Every penny counts, and an unpredictable bill of that size can cause serious damage.

Now, bills that extreme are uncommon. But the overall issue of energy waste at hog barns is widespread — and it’s costing producers money every day.

When total energy costs average about $1.88 per pig — and you have thousands of hogs — getting your energy costs down (even by a few cents per pig) adds up.

So how do you save money on energy costs in a hog barn? You’ve first got to identify where the losses originate.

How does energy loss happen in animal ag production?

Any cost-saving strategy has to start with understanding where waste happens.

Energy and heat can slip away through:

  • LP leaks at the tank or in a hose
  • Improper ventilation (either too little or too much)
  • Maintaining a too-high temperature (for example, overheating a 1,000-head nursery by just 4 degrees can bump your heating costs by 50% or more)
  • Heater issues in office space (in 2022 alone, Disytnct has seen 532 office temperature alarms go off)

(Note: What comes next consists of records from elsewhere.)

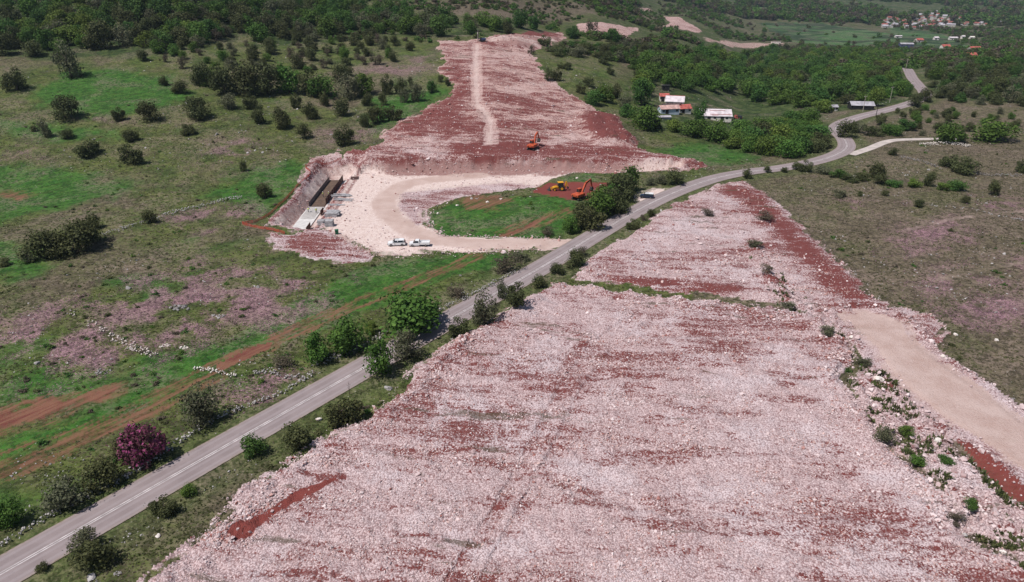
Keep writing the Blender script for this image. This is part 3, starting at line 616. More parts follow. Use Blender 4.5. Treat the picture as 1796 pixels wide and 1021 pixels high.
# near rubble
X, Y = cand(300000, 44, 165, -.65, .95)
k = (field('sA')(X, Y) > -.4) | (field('sB')(X, Y) > -.3)
pr = np.clip(1.0 - field('red')(X, Y) * .62, .2, 1) * (1 - .95 * (field('mud')(X, Y) > .5)) * (field('sHaul')(X, Y) < 0) * (.22 + 1.0 * smooth(.38, .66, fbm(X / 9, Y / 3, 61))) * (field('dR')(X, Y) > 5.5)
k &= RNG.uniform(size=len(X)) < pr; X, Y = X[k], Y[k]
e = np.exp(-((field('sA')(X, Y) - 2.5) / 3.0) ** 2)
size = np.clip(np.exp(RNG.normal(math.log(.135), .46, len(X))) * (Y / 75) ** .6 * (1 + .6 * e) * (.7 + .8 * smooth(.4, .7, fbm(X / 4, Y / 4, 63))), .05, .8)
rr = RNG.uniform(size=len(X)) < .10 + .5 * field('red')(X, Y)
stones('limestone_rubble', 'pale pink broken limestone strewn over the big cleared field', X[~rr], Y[~rr], size[~rr], COLS['pink'], .12, 1)
stones('red_stained_rubble', 'red stained broken stones strewn over the big cleared field', X[rr], Y[rr], size[rr], COLS['red'], .12, 2)
# berm boulders and haul road edge
X, Y = cand(60000, 46, 170, -.1, 1.0); b = np.maximum(field('berm')(X, Y), field('edgeH')(X, Y)); k = (RNG.uniform(size=len(X)) < b * .5) & (field('sHaul')(X, Y) < .2)
X, Y = X[k], Y[k]; size = np.clip(np.exp(RNG.normal(math.log(.34), .5, len(X))) * (Y / 80) ** .4, .1, 1.6)
stones('berm_stones', 'heaped pale boulders along the bank beside the tan haul road', X, Y, size, COLS['pink'], .2, 3)
# edge of the working platform, cut faces, hillside clearing
X, Y = cand(90000, 160, 480, -.45, .4); q = field('sb0')(X, Y); h = field('sHill')(X, Y)
pr = np.exp(-((q + .6) / 1.4) ** 2) * .9 + (field('rub')(X, Y) > .5) * .22 + ((field('wht')(X, Y) > .5) & (field('tan')(X, Y) < .2)) * .12
pr = pr * (field('mud')(X, Y) < .3) * (field('dR')(X, Y) > 5) * (field('sTr')(X, Y) < 0) * (1 - .8 * field('kt')(X, Y))
k = RNG.uniform(size=len(X)) < pr; X, Y = X[k], Y[k]
size = np.clip(np.exp(RNG.normal(math.log(.36), .4, len(X))) * (Y / 210) ** .5, .15, 1.5)
rr = RNG.uniform(size=len(X)) < .15 + .6 * field('red')(X, Y)
stones('platform_rubble', 'whitish crushed stones edging the work platform and hillside cut', X[~rr], Y[~rr], size[~rr], COLS['pink'], .15, 4)
stones('hillside_rubble', 'reddish stones on the hillside clearing', X[rr], Y[rr], size[rr], COLS['red'], .15, 5)
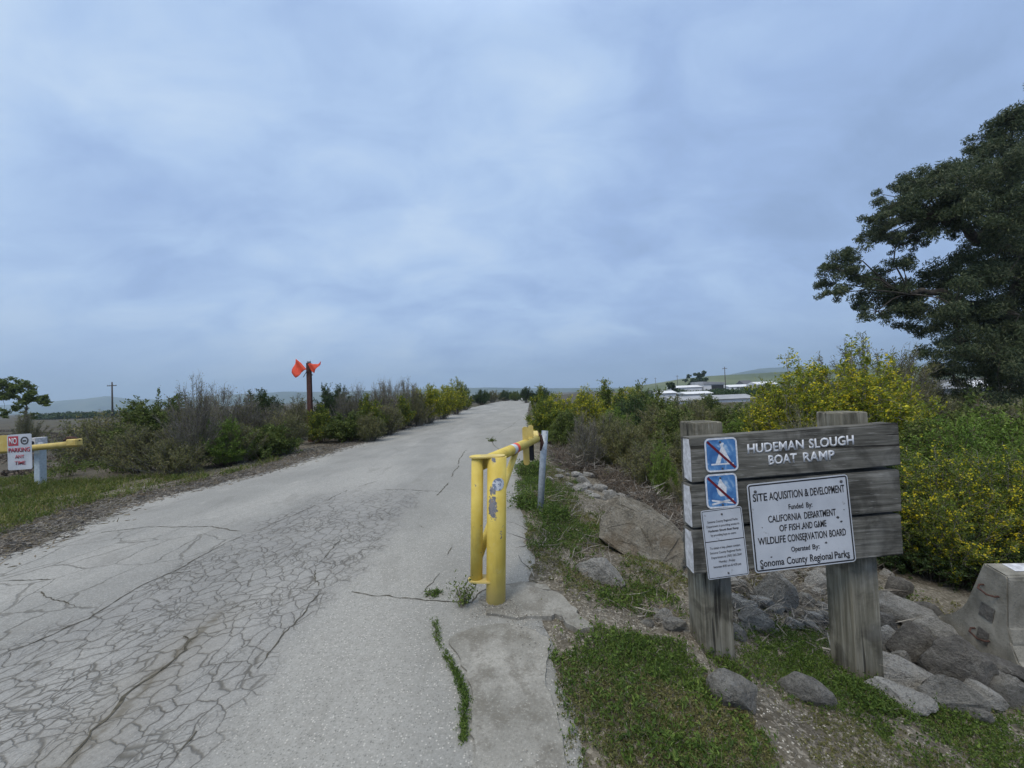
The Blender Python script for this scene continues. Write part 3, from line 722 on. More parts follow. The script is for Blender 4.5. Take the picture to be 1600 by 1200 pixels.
BM().tube([gb, gb + (gt - gb) * .5, gt], PR, 40).done('post', M['paint'], GATE)
pv0, pv1 = at_depth(744.5, 903, GZ + .01), at_depth(746, 712, GZ + .01)
BM().tube([pv0, pv1], .045, 28).done('pivot_pipe', M['paint'], GATE)
def plate(name, c0, c1, half, z, th, mat):
    d_ = (c1 - c0)[:2]; L = np.linalg.norm(d_); d_ /= L; P = []
    for c, a0 in ((0, 90), (L, -90)):
        for k in range(9): a = rad(a0 + 180 * k / 8); P.append((c + half * math.cos(a), half * math.sin(a)))
    b = BM(); mt = Matrix(((d_[0], 0, -d_[1], c0[0]), (d_[1], 0, d_[0], c0[1]), (0, 1, 0, z), (0, 0, 0, 1)))
    return b.prism(P, 0, th, mt).done(name, mat, GATE)
plate('top_plate', pv1, gt, .062, gt[2] - .002, .010, M['paint_old'])
plate('bottom_bracket', pv0, np.array((gb[0] - .03, gb[1], 0)), .062, pv0[2] - .012, .010, M['paint_old'])
a0, a1 = at_depth(753, 724, GZ + .06), at_depth(838, 685.5, 4.95)
BM().tube([a0, a0 + (a1 - a0) * .5, a1], .050, 28).done('arm', M['paint'], GATE)
_best = min((abs(800 + FPX * float(np.dot(a0 + (a1 - a0) * t - CP, _r)) / float(np.dot(a0 + (a1 - a0) * t - CP, _f)) - 806), t) for t in np.linspace(0, 1, 400))[1]
BM().tube([at_depth(749, 868, GZ + .03), a0 + (a1 - a0) * _best + np.array((0, 0, -.03))], .031, 20).done('brace', M['paint'], GATE)
dn = (a1 - a0) / np.linalg.norm(a1 - a0)
c = a0 + (a1 - a0) * .40; BM().tube([c, c + dn * .11], .0512, 28, cap=False).done('reflector', M['white_letter'], GATE)
c = a0 + (a1 - a0) * .455; BM().tube([c, c + dn * .09], .0518, 28, cap=False).done('reflector', M['orange'], GATE)
def vplate(name, u0, u1, vt, vb, Z_, th, mat, rot=0):
    p0, p1 = at_depth(u0, (vt + vb) / 2, Z_), at_depth(u1, (vt + vb) / 2, Z_); t_, bt = at_depth(u0, vt, Z_)[2], at_depth(u0, vb, Z_)[2]
    w_ = p1[0] - p0[0]; b = BM(); b.prism([(p[0], p[1]) for p in rrect(w_, t_ - bt, w_ * .42)], 0, th)
    o = b.done(name, mat, GATE); o.location = (p0[0], Z_, bt); return o
vplate('marker_plate', 817, 826.5, 667, 727, 4.35, .02, M['paint_old'])
vplate('marker_plate', 826.2, 834.2, 664.5, 719, 4.62, .02, M['paint_old'])
vplate('marker_back', 826.8, 834.4, 692, 720, 4.59, .012, M['black'])
b = BM(); b.box(-.05, .03, -.06, .10, -.02, .075, .012, Matrix.Translation(Vector(a1)) @ Matrix.Rotation(.3, 4, 'X')); b.done('latch_bracket', M['paint_old'], GATE)
b = BM(); b.tube([a1 + np.array((.02, .02, .06)), a1 + np.array((.06, .03, .03)), a1 + np.array((.075, .03, -.06)), a1 + np.array((.05, .03, -.16))], [.022, .02, .024, .012], 8); b.done('latch', M['rust'], GATE)
# round white sticker wrapped on the post
sc_ = at_depth(774.5, 757, GZ - .07); zc = sc_[2]; axp = gb + (gt - gb) * ((zc - gb[2]) / (gt[2] - gb[2]))
Vs, Fs = [Vector((0, 0, 0))], []
def cyl(a, z):
    ang = a / PR - math.pi / 2 + .22; rr_ = PR + .0012
    c0 = gb + (gt - gb) * ((zc + z - gb[2]) / (gt[2] - gb[2])); return (c0[0] + rr_ * math.cos(ang), c0[1] + rr_ * math.sin(ang), zc + z)
rs_ = [0, .012, .025, .037, .046]; V = [cyl(0, 0)]; Fq, Ft = [], []
for i, r_ in enumerate(rs_[1:]):
    for k in range(24): V.append(cyl(r_ * math.cos(k * math.pi / 12), r_ * math.sin(k * math.pi / 12)))
for k in range(24): Ft.append((0, 1 + k, 1 + (k + 1) % 24))
for i in range(3):
    for k in range(24): Fq.append((1 + i * 24 + k, 1 + (i + 1) * 24 + k, 1 + (i + 1) * 24 + (k + 1) % 24, 1 + i * 24 + (k + 1) % 24))
def sticker_fn(t, b):
    p = t.pos(); n = t.noise(p, 38, 4, .6, .4); c_ = t.mix(t.math('GREATER_THAN', n, .56), (.60, .63, .68), (.20, .24, .33)); return c_
M['sticker'] = material('sticker', sticker_fn, .4, .4)
link('sticker', np_mesh('sticker', np.array(V), [np.array(Ft), np.array(Fq)], M['sticker'], smooth_=True), GATE)

# ------------------------------------------------------------------ galvanised post beyond the gate
pb_ = ground_hit(843, 799); b = BM(); tp = at_depth(851.5, 673, pb_[1] + .05)
b.tube([pb_ + np.array((-.012, 0, -.25)), pb_ + (tp - pb_) * .5, tp], .043, 24); b.b.faces.ensure_lookup_table()
o = b.done('steel_post', M['galv']); tag(o, 'bare galvanised round steel post leaning right in the green verge beyond the yellow gate', 'post')

# ------------------------------------------------------------------ left gate, its sign and post
LG = empty('swing_gate', (0, 0, 0)); tag(LG, 'yellow pipe gate arm left of the road, carrying a NO PARKING sign', 'gate')
LZ = 7.9
p0, p1 = at_depth(-120, 716, LZ + .5), at_depth(122, 693, LZ)
BM().tube([p0, (p0 + p1) / 2, p1], .062, 20).done('arm', M['paint_old'], LG)
b = BM(); c = at_depth(117, 689, LZ - .02); b.box(c[0] - .12, c[0] + .10, c[1] - .07, c[1] + .07, c[2] - .10, c[2] + .045, .02); b.done('latch_bracket', M['paint_old'], LG)
b = BM(); b.tube([c + np.array((-.22, 0, .02)), c + np.array((-.1, -.02, .07)), c + np.array((.02, -.02, .06)), c + np.array((.10, 0, .0))], [.02, .035, .03, .02], 8); b.done('rusty_strap', M['rust'], LG)
q0, q1 = at_depth(-40, 704, 7.3), at_depth(14, 680, 7.3)
b = BM(); b.prism([(q0[0], q0[2]), (q1[0], q0[2] - .02), (q1[0], q1[2]), (q0[0] + .35, q1[2]), (q0[0], q1[2] - .08)], 7.28, 7.32); b.done('side_plate', M['paint_old'], LG)
b = BM(); s0_, s1_ = at_depth(12.5, 735, 7.15), at_depth(50, 678, 7.15)
w_, h_ = s1_[0] - s0_[0], s1_[2] - s0_[2]
so_ = b.prism(rrect(w_, h_, .03), 0, .004).done('no_parking_sign', M['plaque'], LG); so_.location = (s0_[0], 7.15, s0_[2]); so_.rotation_euler = (0, rad(-1.2), 0); so_['label'] = 'white NO PARKING sign, red print, scratched'
tx = lambda t_, x0, x1, zb, cap, bold=.02: letter('l', t_, (x0 * w_, zb * h_), (x1 * w_, zb * h_), cap * h_, None, None, -.006, bold)
BM().prism([(.05 * w_, .68 * h_), (.46 * w_, .68 * h_), (.46 * w_, .95 * h_), (.05 * w_, .95 * h_)], -.0032, -.0005).done('red_panel', M['red_print'], so_)
merge('lettering', [tx('NO', .10, .41, .73, .17)], M['white_letter'], so_)
merge('lettering', [tx('PARKING', .06, .94, .50, .12), tx('ANY', .32, .70, .32, .10, .01), tx('TIME', .30, .74, .14, .10, .01)], M['red_print'], so_)
b = BM(); cx, cz = .72 * w_, .81 * h_
for k in range(20):
    a, a2 = k * math.pi / 10, (k + 1) * math.pi / 10
    b.prism([(cx + .075 * math.cos(a), cz + .075 * math.sin(a)), (cx + .075 * math.cos(a2), cz + .075 * math.sin(a2)), (cx + .050 * math.cos(a2), cz + .050 * math.sin(a2)), (cx + .050 * math.cos(a), cz + .050 * math.sin(a))], -.0032, -.0008)
b.box(cx - .035, cx + .03, -.0036, -.0012, cz - .02, cz + .012); b.done('tow_symbol', M['faded_black'], so_)
PP = empty('steel_post', (0, 0, 0)); tag(PP, 'short pale square steel post behind the NO PARKING sign, in green grass', 'post')
c = at_depth(57, 700, 8.2); b = BM(); b.box(c[0] - .065, c[0] + .065, 8.2, 8.33, -.3, c[2] + .02, .008); o = b.done('pillar', M['pale_post'], PP)
b = BM(); b.box(c[0] - .09, c[0] + .05, 8.14, 8.36, c[2] + .021, c[2] + .22, .008); b.done('lock_box', M['white_paint'], PP)
b = BM(); b.tube([(c[0] - .01, 8.142, c[2] + .12), (c[0] - .01, 8.12, c[2] + .12)], .036, 14); b.done('lock_hole', M['black'], PP)
b = BM(); b.tube([(c[0] + .051, 8.2, c[2] + .07), (c[0] + .10, 8.2, c[2] + .08), (c[0] + .13, 8.2, c[2] + .02)], [.05, .05, .03], 10); b.done('hinge', M['galv'], PP)

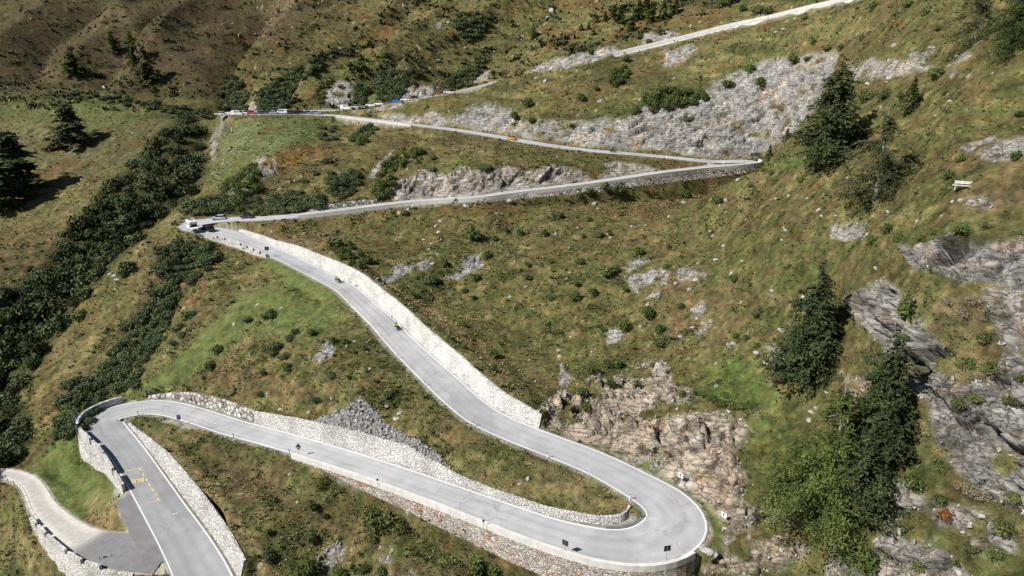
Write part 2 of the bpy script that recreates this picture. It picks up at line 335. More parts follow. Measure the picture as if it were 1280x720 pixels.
def height(x, y, mask=False):
    zn = bil(GZ2, x, y)
    z1, m1 = corridor(x, y, zn, main, True)
    z2, m2 = corridor(x, y, z1, side, True)
    z2 = np.where(m1 < .3, z1, z2)
    return (z2, m1, m2) if mask else z2

print('T', round(time.time()-T0,1))
# ------------------------------------------------------------------ terrain mesh: fine where it is near, coarse where it is far
def new_mesh(name, V, Fq, mat, parent=None, smooth_=True, tris=False):
    me = bpy.data.meshes.new(name); V = np.asarray(V, np.float32); Fq = np.asarray(Fq, np.int32)
    k = Fq.shape[1]
    me.vertices.add(len(V)); me.vertices.foreach_set('co', V.ravel())
    me.loops.add(Fq.size); me.loops.foreach_set('vertex_index', Fq.ravel())
    me.polygons.add(len(Fq)); me.polygons.foreach_set('loop_start', np.arange(0, Fq.size, k, dtype=np.int32))
    me.polygons.foreach_set('loop_total', np.full(len(Fq), k, np.int32))
    me.polygons.foreach_set('use_smooth', np.full(len(Fq), smooth_, bool))
    me.update(calc_edges=True)
    if mat: me.materials.append(mat)
    o = bpy.data.objects.new(name, me); scene.collection.objects.link(o); o.parent = parent
    return o
NA_IN, NA_OUT, NR = 1080, 60, 1000
QUICK = False
az_in = np.radians(np.linspace(-46, 46, NA_IN)); az_l = np.radians(np.linspace(-66, -46.3, NA_OUT)); az_r = np.radians(np.linspace(46.3, 66, NA_OUT))
AZ = np.r_[az_l, az_in, az_r]
rc = np.r_[np.arange(14, 130, .5), np.arange(130, 330, 1.), np.arange(330, 900, 2.5)]
sa, ca = np.sin(AZ), np.cos(AZ)
sub = np.arange(0, len(AZ), 4)
X = rc[:, None]*sa[sub][None]; Y = rc[:, None]*ca[sub][None]
Zc = height(X.ravel(), Y.ravel()).reshape(X.shape)
phi = np.arctan2(Zc, rc[:, None]*np.ones_like(Zc)); dist = np.sqrt(rc[:, None]**2+Zc**2)
dphi = np.abs(np.diff(phi, axis=0)); ds = np.sqrt(np.diff(rc)[:, None]**2+np.diff(Zc, axis=0)**2)/dist[1:]
dw = dphi + .22*ds
cdf = np.vstack([np.zeros(dw.shape[1]), np.cumsum(dw, axis=0)]); cdf /= cdf[-1]
ker = np.hanning(15); ker /= ker.sum()
cdf = np.apply_along_axis(lambda c: np.convolve(np.pad(c, 7, mode='edge'), ker, 'valid'), 1, cdf)
q = np.linspace(0, 1, NR)
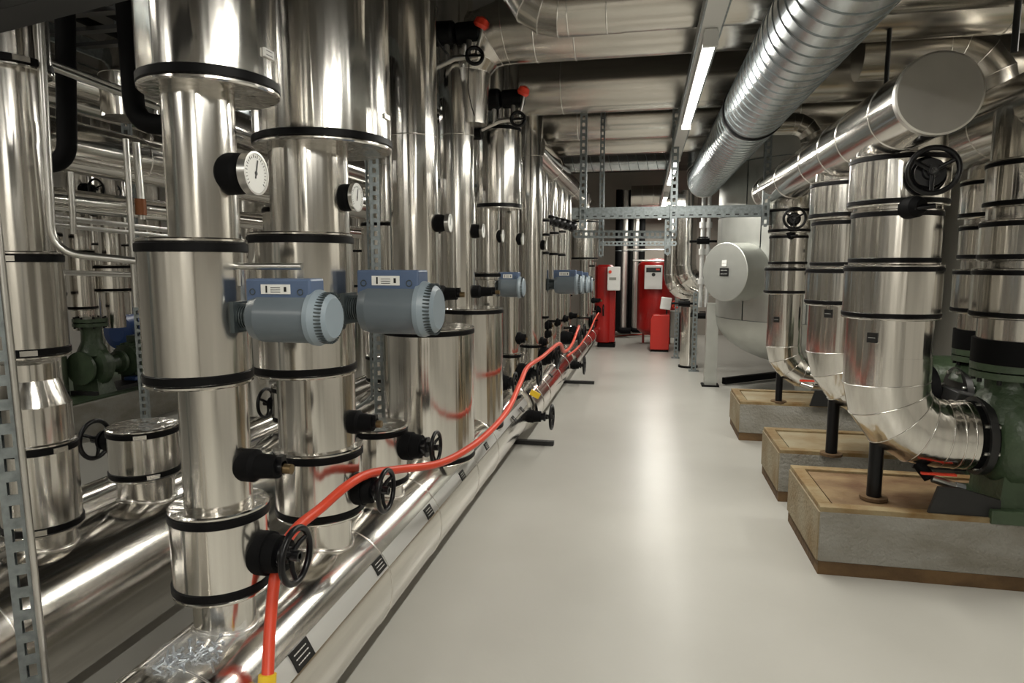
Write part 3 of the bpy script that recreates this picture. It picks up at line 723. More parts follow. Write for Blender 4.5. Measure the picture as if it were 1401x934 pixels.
# ================================================================ far left: plinth with green pumps, third row
t = thing('pump_plinth', 'long concrete plinth under green pumps in the far left', 'plinth', (-5.9, 6.6, 0))
obj('concrete_block', MB().box((0, 0, .16), (1.7, 5.2, .32)), 'concrete', t, bevel=.01)
obj('top_slab', MB().box((0, 0, .325), (1.6, 5.1, .02)), 'green_paint', t)
def pump(label, P, s=1., rz=0, motor_mat='green_paint', motor=True, ml=.5):
    t = thing('water_pump', label, 'pump', P, (0, 0, rz))
    obj('volute', MB().lathe((-.09*s, 0, .28*s), (1, 0, 0), [(0, .12*s), (.02*s, .19*s), (.05*s, .22*s), (.13*s, .22*s), (.16*s, .19*s), (.18*s, .1*s)], 40), 'green_paint', t)
    obj('discharge_neck', MB().lathe((0, 0, .40*s), (0, 0, 1), [(0, .15*s), (.06*s, .13*s), (.14*s, .095*s), (.24*s, .09*s), (.30*s, .105*s)], 32, sharp=False), 'green_paint', t)
    o = obj('flange', MB().lathe((0, 0, .70*s), (0, 0, 1), [(0, .16*s), (.035*s, .16*s), (.035*s, .12*s), (.045*s, .12*s), (.045*s, .16*s), (.08*s, .16*s)], 36), 'green_paint', t)
    for k in range(8):
        a_ = 2*PI*k/8+.2; obj('bolt', MB().cyl((math.cos(a_)*.14*s, math.sin(a_)*.14*s, .68*s), (math.cos(a_)*.14*s, math.sin(a_)*.14*s, .80*s), .012*s, n=6), 'black_iron', o)
    o = obj('suction_flange', MB().lathe((-.17*s, 0, .28*s), (1, 0, 0), [(0, .17*s), (.03*s, .17*s), (.03*s, .11*s), (.1*s, .13*s)], 36), 'green_paint', t)
    obj('pump_foot', MB().prism([(-.12*s, -.16*s, 0), (.12*s, -.16*s, 0), (.09*s, -.12*s, .16*s), (-.09*s, -.12*s, .16*s)], (0, .3*s, 0)), 'green_paint', t)
    if motor:
        obj('bearing_frame', MB().lathe((.08*s, 0, .28*s), (1, 0, 0), [(0, .16*s), (.04*s, .16*s), (.08*s, .08*s), (.22*s, .08*s), (.24*s, .12*s), (.28*s, .12*s)], 32), 'green_paint', t)
        m_ = MB().lathe((.40*s, 0, .28*s), (1, 0, 0), [(0, .1*s), (.02*s, .17*s), (ml*s, .17*s), ((ml+.08)*s, .15*s), ((ml+.09)*s, .08*s)], 36)
        for k in range(20):
            a_ = 2*PI*k/20; m_.box((.40*s+ml*s/2, math.cos(a_)*.18*s, .28*s+math.sin(a_)*.18*s), (ml*.85*s, .006*s, .035*s), Matrix.Rotation(a_-PI/2, 3, 'X'))
        mm = obj('motor', m_, motor_mat, t)
        obj('terminal_box', MB().box((.62*s, 0, .50*s), (.16*s, .14*s, .09*s)), motor_mat, mm, bevel=.006)
        obj('base_frame', MB().box((.42*s, 0, .02*s), (1.15*s, .3*s, .04*s)).box((.62*s, 0, .07*s), (.24*s, .26*s, .08*s)), 'dark_steel', t)
    return t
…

However energy loss happens, the results are the same: wasted money, and potentially even physical harm to your animals.

How can pork producers prevent energy waste?

You can minimize costs by regularly checking your equipment for leaks, ensuring proper ventilation in your buildings, and using technology to monitor conditions in real time.

Many producers will set their barns’ temperatures to adjust throughout the day — automating it to drop a couple degrees in daytime, for example, when the sun warms the building.

But what happens if those settings fail? What if the automation never kicks in, and the internal temperature is actually way warmer than necessary? Maybe you only need the barn to be 78 degrees, but because of an automation failure — and no one going out to the barn for several hours — you’re paying for it to be 90 degrees instead. Those dollars add up.  

That possibility is why an alarm system could be the difference between “normal” energy bills — and unpleasant surprises. Knowing quickly when the temperature has shifted in your barn is critical to keep your animals healthy, of course. But that bird’s-eye view over your operation can also keep dollars from flying out the doors.

It’s not just barn temperatures that you need to monitor. Office space can also experience fluctuations that cost you money. Especially in small office spaces, it’s a fine line between keeping it warm enough to avoid freezing water lines, and paying for a 90-degree office.

Without a robust alarm system in all your facilities, you could leak away hundreds — even thousands — of dollars.

A remote monitoring system can help you:

  • Make real-time adjustments
  • Spot energy consumption trends and identify outliers
  • Keep an eye out for potential leaks or problems — without actually having to send someone on foot to each barn
  • React to the present, but also plan for the future

Keep surprise bills at bay

Now more than ever, lowering your energy costs is important. We’re heading into a season of cold temperatures and potentially extreme weather events. Fuel costs are already dramatically on the rise — and at their highest rates in nearly a decade. And thanks to inflation, the cost is also higher for… well, almost everything else you need to keep your operation running.

When barns can get the variable of energy waste under control, not only are your animals healthier — but so is your bottom line.